MARTINEZ SANCHEZ E TSONGA, IL DOLCE LIBECCIO D'AUTUNNO


Le ferite dei big. Ormai ci siamo abituati. La fase del post slam regala piccole soddisfazioni, mentre i big ricaricano le pile o stanno a guardare in vista di impegni più importanti. Djokovic sarà  a guarire come un automa nella sua navicella personale impressurizzata da naturali eventi, mentre Nadal bada a non perdere il ritmo, sgroppando 8 ore al giorno con una specie di Aceto in groppa a scudisciarlo nei fianchi. Persino Federer ha annunciato il forfait per il Masters 1000 di Shanghai. Problemi e piccoli malanni, per lo svizzero che non è più fanciullo. Anche lui, malgrado un tennis infinitamente più naturale e meno erculeo, paga qualche acciacco. Lo svizzero nella sua algida e chiusa aristocrazia, non esterna mai i malesseri in modo plateale. E’ nel personaggio. Leggenda narra come non si sia mai ritirato durante un match Atp. Non cadrà mai in volgari e sguaiate sceneggiate in salsa "meroliana" da moribondo. E nemmeno inizierà un torneo dichiarando: “non sto bene, spero di arrivare alla seconda settimana, almeno”. Al limite, perde. Si pensa che ha semplicemente giocato male o che sia troppo vecchio, ormai finito e quant’altro. E forse aveva solo una caviglia in disordine.

Jo e Maria Josè. La bellezza salverà il mondo. Se solo la pazzia ci aiutasse a dare credito a Dostoevskij. Concluso lo slam nuovayorchese, sublimazione dell’energumena esasperazione fisica, il medio spettatore, avvinto come l’edera da nobili gesta decadenti, può respirare e riprendere quel mezzo sorriso fatalista e coglione. Una fiammella di speranza nel vuoto pesante ed increscioso che incombe sulle nostre teste. C’è ancora del bel tennis che vince, signori. Non saranno major, e neppure Masters o mandatory vattelapesca, ma a Metz e Seoul risplendono di luce propria Jo Tsonga e Maria Josè Martinez Sanchez. Il francese avrebbe dovuto vincere il piccolo torneo di casa anche sciabolando in equilibrio con una giara in testa. Invece soffre con Mahut, ed in finale pasticcia allungando una partita già vinta. Poco male, chiude in tre set contro Ivan Ljubicic, attempato croato con espressione di malinconia dimessa ed una fascetta tergisudore sul luccicante cranio a forma di lampadina, che è autentico eccidio dell’estetica e trionfo del comico surreale. Qualcosa che non sarebbe balenata nemmeno nella mente malata dell’ideatore dei Simpson. Vince Jo, guardo qualche sprazzo, ed è sempre smeriglio per occhi ormai cisposi ed atrofizzati alla bruttura. Un piccolo orgasmo intermittente, il tennis del transalpino. Bordate al titanio e carezze come piuma di struzzo. Il sorriso sornione su quel faccione,  e le sue soluzioni esplosivamente spumeggianti, sono generatori di gioia allo stato puro ed incontaminato. Riuscisse ad inserirsi nella lotta al vertice, sarebbe manna dal cielo. O un surreale film neorealista moldavo.

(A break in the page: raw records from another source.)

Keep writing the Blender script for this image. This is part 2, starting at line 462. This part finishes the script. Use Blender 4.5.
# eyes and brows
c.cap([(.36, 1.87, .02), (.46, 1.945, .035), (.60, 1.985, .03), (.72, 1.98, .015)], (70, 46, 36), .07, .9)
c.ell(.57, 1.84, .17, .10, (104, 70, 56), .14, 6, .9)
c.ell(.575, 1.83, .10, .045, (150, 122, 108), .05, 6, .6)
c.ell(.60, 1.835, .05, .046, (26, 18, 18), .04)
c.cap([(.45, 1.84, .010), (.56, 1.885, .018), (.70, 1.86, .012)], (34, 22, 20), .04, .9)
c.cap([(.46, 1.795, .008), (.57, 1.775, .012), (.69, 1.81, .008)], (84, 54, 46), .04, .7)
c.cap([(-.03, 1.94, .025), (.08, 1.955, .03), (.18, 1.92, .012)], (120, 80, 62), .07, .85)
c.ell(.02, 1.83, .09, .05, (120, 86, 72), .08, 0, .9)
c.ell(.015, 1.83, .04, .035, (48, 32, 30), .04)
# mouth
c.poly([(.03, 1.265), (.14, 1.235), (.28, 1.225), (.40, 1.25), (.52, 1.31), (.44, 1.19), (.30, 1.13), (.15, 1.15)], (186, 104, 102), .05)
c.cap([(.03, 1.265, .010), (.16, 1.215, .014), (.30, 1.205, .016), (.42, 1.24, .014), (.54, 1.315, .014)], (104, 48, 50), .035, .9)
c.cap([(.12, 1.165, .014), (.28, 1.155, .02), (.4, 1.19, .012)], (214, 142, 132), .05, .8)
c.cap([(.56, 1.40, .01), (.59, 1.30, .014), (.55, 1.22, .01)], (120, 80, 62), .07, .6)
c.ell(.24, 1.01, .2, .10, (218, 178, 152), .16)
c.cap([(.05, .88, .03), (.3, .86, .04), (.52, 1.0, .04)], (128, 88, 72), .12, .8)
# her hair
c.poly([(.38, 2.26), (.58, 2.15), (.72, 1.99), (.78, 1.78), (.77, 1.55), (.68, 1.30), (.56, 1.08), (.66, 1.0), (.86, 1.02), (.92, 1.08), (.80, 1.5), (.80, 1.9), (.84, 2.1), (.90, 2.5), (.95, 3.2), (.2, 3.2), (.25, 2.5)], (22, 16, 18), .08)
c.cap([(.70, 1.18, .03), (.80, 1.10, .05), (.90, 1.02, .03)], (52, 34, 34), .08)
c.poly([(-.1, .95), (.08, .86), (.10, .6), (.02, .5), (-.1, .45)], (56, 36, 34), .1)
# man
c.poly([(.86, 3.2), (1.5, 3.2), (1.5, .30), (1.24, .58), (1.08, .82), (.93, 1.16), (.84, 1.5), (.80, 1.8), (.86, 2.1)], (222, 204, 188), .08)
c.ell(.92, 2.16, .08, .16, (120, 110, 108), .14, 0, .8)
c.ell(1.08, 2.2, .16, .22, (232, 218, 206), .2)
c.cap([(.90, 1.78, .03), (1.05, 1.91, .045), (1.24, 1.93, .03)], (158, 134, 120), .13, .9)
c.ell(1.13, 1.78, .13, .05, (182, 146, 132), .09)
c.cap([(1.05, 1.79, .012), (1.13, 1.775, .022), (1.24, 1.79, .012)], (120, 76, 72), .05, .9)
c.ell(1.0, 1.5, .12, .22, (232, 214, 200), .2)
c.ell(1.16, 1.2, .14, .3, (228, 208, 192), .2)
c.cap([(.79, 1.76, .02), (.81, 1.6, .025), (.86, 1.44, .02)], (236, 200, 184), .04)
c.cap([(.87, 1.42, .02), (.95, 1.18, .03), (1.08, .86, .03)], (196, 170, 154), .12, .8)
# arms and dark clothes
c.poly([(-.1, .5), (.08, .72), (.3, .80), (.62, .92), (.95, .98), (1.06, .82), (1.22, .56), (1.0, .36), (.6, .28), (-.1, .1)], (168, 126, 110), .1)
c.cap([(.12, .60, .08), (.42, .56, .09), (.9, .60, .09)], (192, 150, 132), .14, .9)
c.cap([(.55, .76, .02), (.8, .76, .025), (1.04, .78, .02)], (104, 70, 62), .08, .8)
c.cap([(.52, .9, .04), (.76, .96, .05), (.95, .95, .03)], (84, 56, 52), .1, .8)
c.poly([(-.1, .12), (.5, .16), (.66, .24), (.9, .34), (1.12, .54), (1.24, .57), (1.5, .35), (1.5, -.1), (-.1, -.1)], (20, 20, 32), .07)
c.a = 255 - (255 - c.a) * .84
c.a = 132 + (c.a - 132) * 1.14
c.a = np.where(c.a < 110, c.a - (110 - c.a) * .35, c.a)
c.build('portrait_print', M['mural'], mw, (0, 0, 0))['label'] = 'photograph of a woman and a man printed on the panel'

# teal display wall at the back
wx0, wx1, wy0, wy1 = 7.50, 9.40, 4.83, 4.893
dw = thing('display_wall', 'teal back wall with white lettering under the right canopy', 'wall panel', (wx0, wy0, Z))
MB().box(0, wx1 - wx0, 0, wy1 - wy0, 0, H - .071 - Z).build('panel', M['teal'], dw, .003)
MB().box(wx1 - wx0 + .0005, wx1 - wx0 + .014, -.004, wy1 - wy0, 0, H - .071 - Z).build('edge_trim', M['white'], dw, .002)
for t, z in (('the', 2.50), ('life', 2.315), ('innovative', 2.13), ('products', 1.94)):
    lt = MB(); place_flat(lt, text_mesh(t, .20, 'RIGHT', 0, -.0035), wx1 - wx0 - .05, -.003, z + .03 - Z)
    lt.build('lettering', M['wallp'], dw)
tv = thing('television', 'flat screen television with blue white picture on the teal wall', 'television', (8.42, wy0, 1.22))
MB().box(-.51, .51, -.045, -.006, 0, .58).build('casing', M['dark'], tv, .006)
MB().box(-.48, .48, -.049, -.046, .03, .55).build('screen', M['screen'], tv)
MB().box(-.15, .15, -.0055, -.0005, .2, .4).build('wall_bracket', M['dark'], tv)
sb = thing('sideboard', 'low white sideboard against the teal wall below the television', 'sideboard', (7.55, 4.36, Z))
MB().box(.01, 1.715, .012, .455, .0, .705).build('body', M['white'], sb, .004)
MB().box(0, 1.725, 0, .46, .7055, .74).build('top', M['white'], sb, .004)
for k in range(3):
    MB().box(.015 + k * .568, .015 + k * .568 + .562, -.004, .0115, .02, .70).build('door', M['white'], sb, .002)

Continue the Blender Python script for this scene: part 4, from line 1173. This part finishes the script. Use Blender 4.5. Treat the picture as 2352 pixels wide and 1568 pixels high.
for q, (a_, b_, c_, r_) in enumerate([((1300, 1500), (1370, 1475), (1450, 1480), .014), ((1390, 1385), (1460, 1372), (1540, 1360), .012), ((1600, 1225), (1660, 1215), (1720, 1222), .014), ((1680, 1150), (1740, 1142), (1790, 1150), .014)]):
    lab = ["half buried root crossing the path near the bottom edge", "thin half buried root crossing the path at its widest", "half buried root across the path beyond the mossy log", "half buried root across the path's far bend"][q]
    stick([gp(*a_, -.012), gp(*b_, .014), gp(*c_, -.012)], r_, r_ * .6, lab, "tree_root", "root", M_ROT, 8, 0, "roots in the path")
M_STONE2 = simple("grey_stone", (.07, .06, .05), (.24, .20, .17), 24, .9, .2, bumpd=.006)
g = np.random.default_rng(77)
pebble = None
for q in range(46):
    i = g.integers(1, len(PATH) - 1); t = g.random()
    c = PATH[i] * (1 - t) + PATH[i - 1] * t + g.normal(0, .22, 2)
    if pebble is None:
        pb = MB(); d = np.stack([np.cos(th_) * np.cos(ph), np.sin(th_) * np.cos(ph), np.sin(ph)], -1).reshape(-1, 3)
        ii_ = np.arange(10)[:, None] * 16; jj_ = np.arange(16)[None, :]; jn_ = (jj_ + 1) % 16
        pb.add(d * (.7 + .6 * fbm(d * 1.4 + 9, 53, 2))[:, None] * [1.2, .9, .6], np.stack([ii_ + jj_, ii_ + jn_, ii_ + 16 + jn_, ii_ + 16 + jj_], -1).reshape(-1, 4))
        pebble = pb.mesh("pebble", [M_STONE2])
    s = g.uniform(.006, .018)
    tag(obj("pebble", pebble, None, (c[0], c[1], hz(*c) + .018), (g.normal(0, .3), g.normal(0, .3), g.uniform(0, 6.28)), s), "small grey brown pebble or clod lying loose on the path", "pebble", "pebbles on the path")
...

L’altra notizia clamorosa giunge da Seoul. Maria Josè Martinez Sanchez fa suo il secondo torneo stagionale. Come sopra, altro momentaneo sollievo di uno spirito brutalizzato dalle valchirie dementi. Se la volleante spagnola è in stato di grazia, può sfarfalleggiare tranquillamente tra le prime venti. Se è anche diretta da musiche celesti e sorretta da divinità propizie, battere molte delle maniscalche top 10. In finale regola un’altra di quelle che, nel mio particolarissimo libro mastro, si lascia guardare. O almeno, non provoca rigurgiti ed istinti omicidiari: Galina Voskoboeva, kazaka in bella crescita dopo un infortunio. In Corea si sono uditi anche degli abominevoli “ahhhuuuiiiih”, ma fortunatamente sono durati il tempo di sue set.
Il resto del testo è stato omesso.